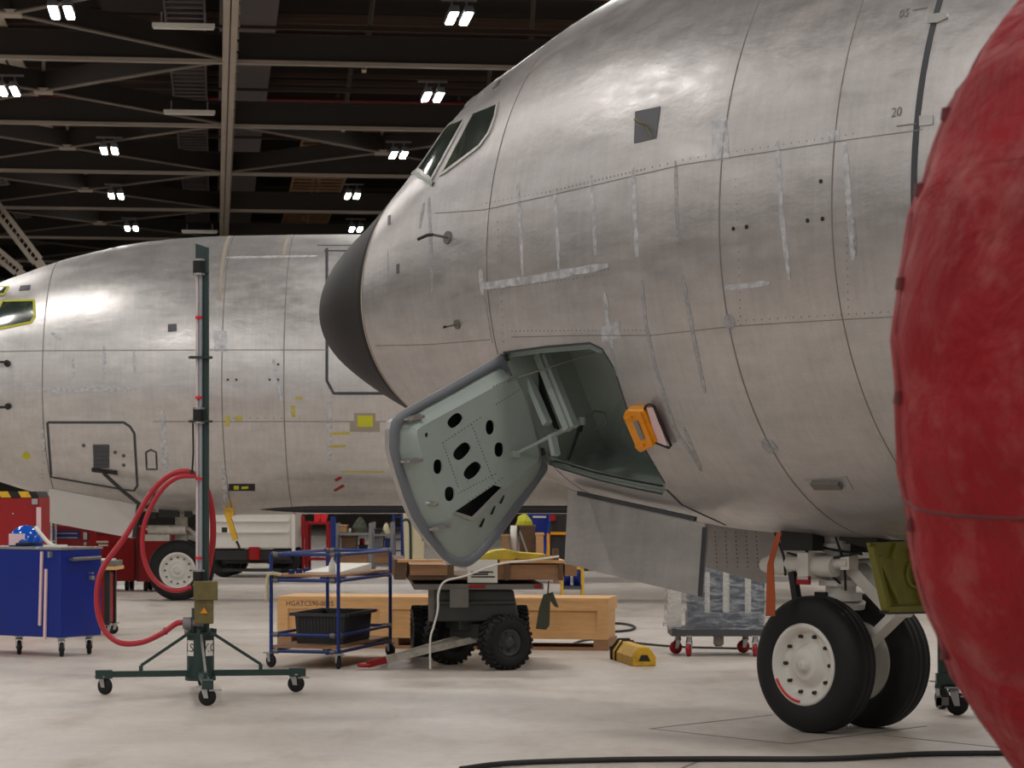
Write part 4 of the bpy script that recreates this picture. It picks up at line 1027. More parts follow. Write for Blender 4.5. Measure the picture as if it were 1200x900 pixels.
for x, y, dx, dy in ((225, 555, 0, 5), (194, 739.5, 0, 0), (222, 689, 0, 5)):
    g = MB(); g.cyl(at(x-dx-2, y, 20.82), at(x+dx+2, y, 20.82), .030, n=12); g.build('hose_clip', M['black'], ho)

# ------------------------------------------------------------------ blue tool cabinet and helmet at left
cc0 = ground(71, 768); cc0 = V((-4.67, 25.6, 0)); ux_ = V((-.84, .54, 0)).normalized(); uy_ = V((.545, .84, 0)).normalized(); az = math.atan2(uy_.y, uy_.x)
bc = thing('tool_cabinet', 'blue steel tool cabinet on casters at the left edge', 'cabinet', cc0, 0)
zb, zt = .20, 1.11
def bq(a, b, z): return cc0+ux_*a+uy_*b+UP*z
g = MB(); g.hexa([bq(0, 0, zb), bq(0, .62, zb), bq(1.3, .62, zb), bq(1.3, 0, zb), bq(0, 0, zt), bq(0, .62, zt), bq(1.3, .62, zt), bq(1.3, 0, zt)]); g.build('cabinet_body', M['blue'], bc, bevel=.012)
g = MB(); g.hexa([bq(-.01, -.01, zt), bq(-.01, .63, zt), bq(1.31, .63, zt), bq(1.31, -.01, zt), bq(-.01, -.01, zt+.025), bq(-.01, .63, zt+.025), bq(1.31, .63, zt+.025), bq(1.31, -.01, zt+.025)]); g.build('cabinet_top', M['steel'], bc)
g = MB(); g.beam(bq(.25, -.012, zt-.02), bq(.28, -.012, zb+.12), .03, .02, up=-uy_); g.beam(bq(.19, -.012, zt-.20), bq(.21, -.012, zb-.02), .03, .02, up=-uy_); g.build('door_edge_strip', M['pink'], bc)
g = MB(); g.tube([bq(-.05, .12, zt-.10), bq(-.05, .55, zt-.09)], .02);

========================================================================

Transcribe the full listing above exactly, with the images removed.

## ANSWER TO THE PROBLEM:
Write part 4 of the bpy script that recreates this picture. It picks up at line 1027. More parts follow. Write for Blender 4.5. Measure the picture as if it were 1200x900 pixels.
for x, y, dx, dy in ((225, 555, 0, 5), (194, 739.5, 0, 0), (222, 689, 0, 5)):
    g = MB(); g.cyl(at(x-dx-2, y, 20.82), at(x+dx+2, y, 20.82), .030, n=12); g.build('hose_clip', M['black'], ho)

# ------------------------------------------------------------------ blue tool cabinet and helmet at left
cc0 = ground(71, 768); cc0 = V((-4.67, 25.6, 0)); ux_ = V((-.84, .54, 0)).normalized(); uy_ = V((.545, .84, 0)).normalized(); az = math.atan2(uy_.y, uy_.x)
bc = thing('tool_cabinet', 'blue steel tool cabinet on casters at the left edge', 'cabinet', cc0, 0)
zb, zt = .20, 1.11
def bq(a, b, z): return cc0+ux_*a+uy_*b+UP*z
g = MB(); g.hexa([bq(0, 0, zb), bq(0, .62, zb), bq(1.3, .62, zb), bq(1.3, 0, zb), bq(0, 0, zt), bq(0, .62, zt), bq(1.3, .62, zt), bq(1.3, 0, zt)]); g.build('cabinet_body', M['blue'], bc, bevel=.012)
g = MB(); g.hexa([bq(-.01, -.01, zt), bq(-.01, .63, zt), bq(1.31, .63, zt), bq(1.31, -.01, zt), bq(-.01, -.01, zt+.025), bq(-.01, .63, zt+.025), bq(1.31, .63, zt+.025), bq(1.31, -.01, zt+.025)]); g.build('cabinet_top', M['steel'], bc)
g = MB(); g.beam(bq(.25, -.012, zt-.02), bq(.28, -.012, zb+.12), .03, .02, up=-uy_); g.beam(bq(.19, -.012, zt-.20), bq(.21, -.012, zb-.02), .03, .02, up=-uy_); g.build('door_edge_strip', M['pink'], bc)
g = MB(); g.tube([bq(-.05, .12, zt-.10), bq(-.05, .55, zt-.09)], .02);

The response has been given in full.